Le quaker, loin de penser au Tambora, soupçonne plutôt une divine punition. Partout, la vieille Europe grelotte de froid. L’Observatoire de Paris compte 25 jours de ciel plombé en juin, dix de pluies incessantes en juillet, où il n’a fait beau que trois jours. Août est à peine mieux. Pendant toute la saison estivale, le thermomètre ne grimpe jamais au-dessus de 20 °C. 1816 restera dans toutes les mémoires comme « l’année sans été ».
Début août, de la neige tombe sur les Alpes. Mary Shelley, Lord Byron et leurs amis sont en villégiature sur les bords du lac Léman. Arrivés en juin, la petite troupe doit vite renoncer à ses projets d’excursions. La Suisse est l’une des régions les plus maltraitées par les déluges bibliques qui se déversent sur l’Europe de l’Ouest. Frigorifiés, gavés d’opium, ils lancent dans la nuit du 18 juin un concours pour tromper l’ennui : c’est à celui qui écrira la nouvelle la plus terrifiante.
Les ténèbres en plein été, un climat inspirant pour les artistes
Dans le huis clos lugubre de manoir, à la lueur chancelante des bougies, Byron accouche d’un de ses plus célèbres poèmes, « Ténèbres », où il évoque « l’éclatant soleil qui s’est éteint ». Il esquisse également un récit autour d’un vampire moderne, thème qui fera école jusqu’au célèbre Dracula de Bram Stoker (1897). Mary, 18 ans, frappe encore plus fort, en donnant naissance à un autre illustre mort vivant de la littérature fantastique : le monstre du Dr Frankenstein.
Leur imagination n’a eu qu’à se pencher sur le spectacle désolant qu’offrent les campagnes détrempées. Le froid et la pluie incessante pendant plus de deux ans saccagent 75 % des récoltes en Europe de l’Ouest, qui essuie la dernière grande famine de son histoire. Cent cinquante mille Irlandais meurent en trois ans. Les Allemands se souviendront de 1817 comme de l’« année du mendiant ». Pour les Suisses – où l’on mange des chiens – c’est « l’année de la misère ». Et en France, où des hordes de vagabonds hantent les routes, « l’année sans pain ». Les céréales gorgées d’eau pourrissent sur pied. Jamais vendanges n’avaient été aussi désastreuses.

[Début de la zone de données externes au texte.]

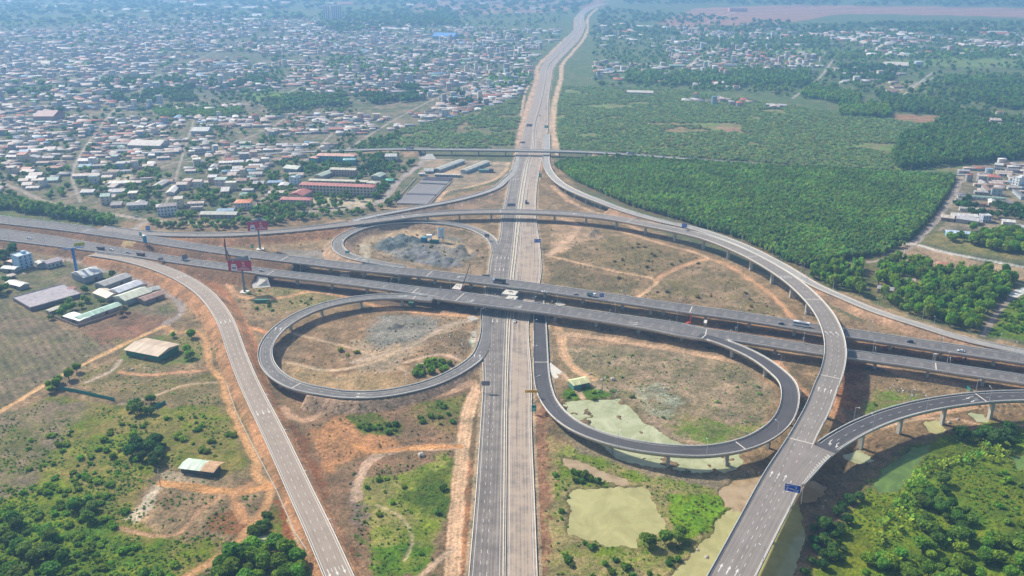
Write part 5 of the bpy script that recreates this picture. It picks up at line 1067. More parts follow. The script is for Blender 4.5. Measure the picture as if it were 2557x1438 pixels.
def houses_out():
    vis = []
    for h in HS:
        X, Y = prj(h[0], h[1], 2)
        if -20 < X < 2577: vis.append((h, X, Y))
    vis.sort(key=lambda t: -(t[2]+115)*math.sqrt(t[0][3]*(t[0][4]*.6+t[0][5])))
    ind = vis[:272]; rest = vis[272:]
    info = []
    for h, X, Y in ind:
        k = min(range(len(LM)), key=lambda i: math.hypot(LM[i][0][0]-X, (LM[i][0][1]-Y)*1.5))
        stt = {1: 'low', 2: 'two storey', 3: 'three storey'}[min(h[10], 3)]
        size = 'wide' if h[3] > 15 else 'narrow' if h[3] < 9 else ''
        desc = ' '.join(('%s %s %s house, %s roof' % (size, stt, WALLS[h[9]][0], h[8])).split())
        info.append((desc, k, math.hypot(LM[k][0][0]-X, (LM[k][0][1]-Y)*1.5)))
    cnt = {}
    order = sorted(range(len(info)), key=lambda i: info[i][2]); rank = {}
    for i in order:
        key = info[i][:2]; rank[i] = cnt.get(key, 0); cnt[key] = rank[i]+1
    wq = MB().box(0, 0, 0, 1.2, .12, 1.2).build('window', GLASS); dq = MB().box(0, 0, 0, 1.2, .14, 2.1).build('door', DOOR)
    wd, dd = wq.data, dq.data; bpy.data.objects.remove(wq); bpy.data.objects.remove(dq)
    for i, (h, X, Y) in enumerate(ind):
        x, y, rz, w, d, hh, rise, rr, ro, wa, st = h; z = hz1(x, y)
        desc, k, _ = info[i]; n = cnt[(desc, k)]
        lab = desc+(', %s to ' % ORD[min(rank[i], 11)] if n > 1 else ', beside ')+LM[k][1]
        t = thing('house', lab, 'house', (x, y, z), rz, 'houses of the town' if X < 1400 else 'houses at the right edge')
        V, Wf, Rf = house_arrays(0, 0, 0, 0, w, d, hh, rise, rr)
        m = MB(); m.v = V[:8]; m.f = list(Wf)+[(4, 5, 6, 7)]; m.build('wall', _wm[WALLS[wa][0]], t)
        m = MB(); m.v = V[8:]; m.f = [tuple(a-8 for a in f) for f in Rf]+[(3, 2, 1, 0)]; m.build('roof', _rm[ro], t)
        back = math.cos(rz+math.pi/2) ; sd = -1 if math.sin(rz+math.pi/2) > 0 else 1
        for f in range(st):
            nw = max(1, int(w/4.5)) 
            for j in range(nw):
                u = (j+.5)/nw*w-w/2
                if f == 0 and j == nw//2:
                    o = bpy.data.objects.new('door', dd); o.location = (u, sd*(d/2+.03), .0)
                else:
                    o = bpy.data.objects.new('window', wd); o.location = (u, sd*(d/2+.03), f*3.3+1.1)
                if o.location.z+1.2 > hh: bpy.data.objects.remove(o); continue
                COL.objects.link(o); o.parent = t
    V = []; L = []; T = []; C = []
    for h, X, Y in rest:
        x, y, rz, w, d, hh, rise, rr, ro, wa, st = h
        v, Wf, Rf = house_arrays(x, y, hz1(x, y) if y < 1500 else 0, rz, w, d, hh, rise, rr); n = len(V); V += v
        rc = np.array(ROOFS[ro])*rng.uniform(.8, 1.2); wc = WALLS[wa][1]
        for f in Wf: L += [n+i for i in f]; T.append(4); C.append(wc)
        for f in Rf: L += [n+i for i in f]; T.append(len(f)); C.append(rc)
    o = np_mesh('house_mass', V, L, T, HCOL, fcol=np.array(C)); tag(o, 'hundreds of small tin roofed houses of the distant town and countryside', 'houses', kind='stuff')
    print('houses', len(ind), len(rest))

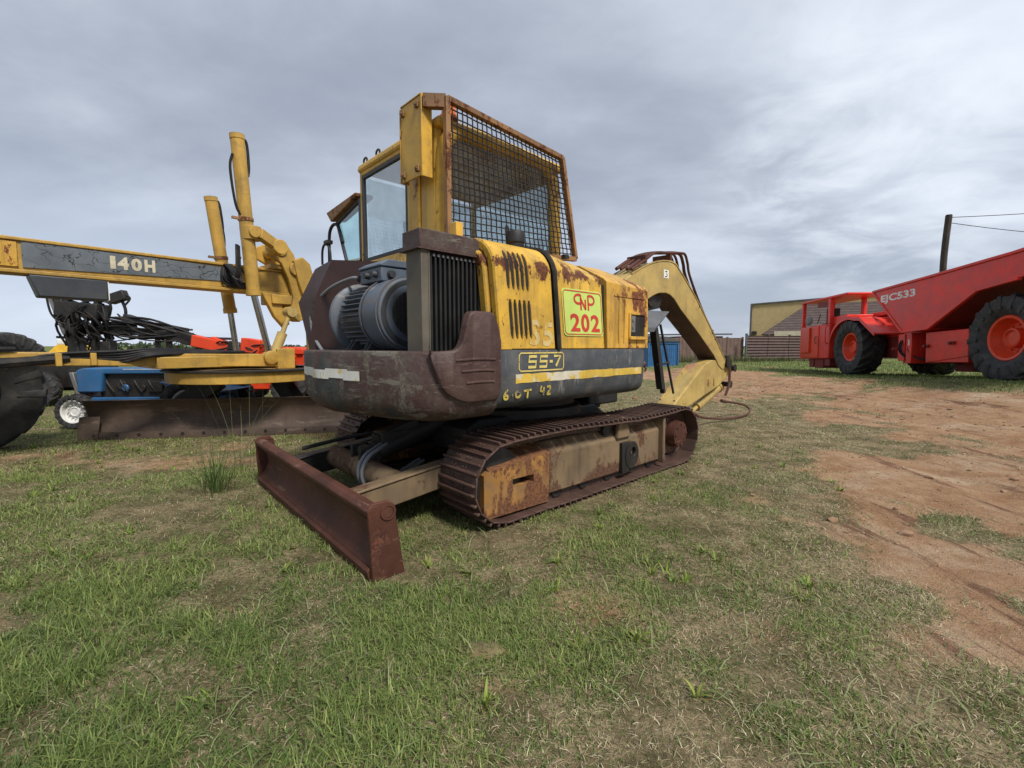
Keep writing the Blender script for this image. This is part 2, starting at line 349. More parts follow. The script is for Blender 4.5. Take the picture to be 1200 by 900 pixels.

L’Amérique, la Chine et l’Inde également touchées
Stamford Raffles était gouverneur de Java quand le Tambora s’est réveillé. Quelques mois plus tard, le naturaliste anglais voyage dans le royaume de France, comme son compatriote Luke Howard. Sans faire le lien entre les deux calamités (il ne sera scientifiquement établi qu’au XXe siècle), il traverse un chapelet de villes fantômes, dont les rues semblent avoir « été désertées par leurs habitants ». L’Est de l’Amérique aussi est frappé, tout comme le Yunnan chinois et l’Inde, où naît une épidémie de choléra qui finira par faucher Paris en 1832. Le Tambora et ses cendres de conséquence ont longtemps sévi. En tout cas bien après la fin officielle de ce cauchemar climatique, en juin 1818, lorsque Howard relève dans son calepin un « ensoleillement chaud et clair », rapporte l’historien américain Gillen D’Arcy Wood dans son remarquable livre « L’année sans été » (La Découverte/Poche).
Contrairement au réchauffement en cours, les êtres humains n’y étaient pour rien. Certains génies y ont même puisé leur inspiration, tels Shelley et Byron, donc, mais aussi Turner et Constable, dont les pinceaux ont merveilleusement capté cette obscure clarté qui avait fait trembler le monde.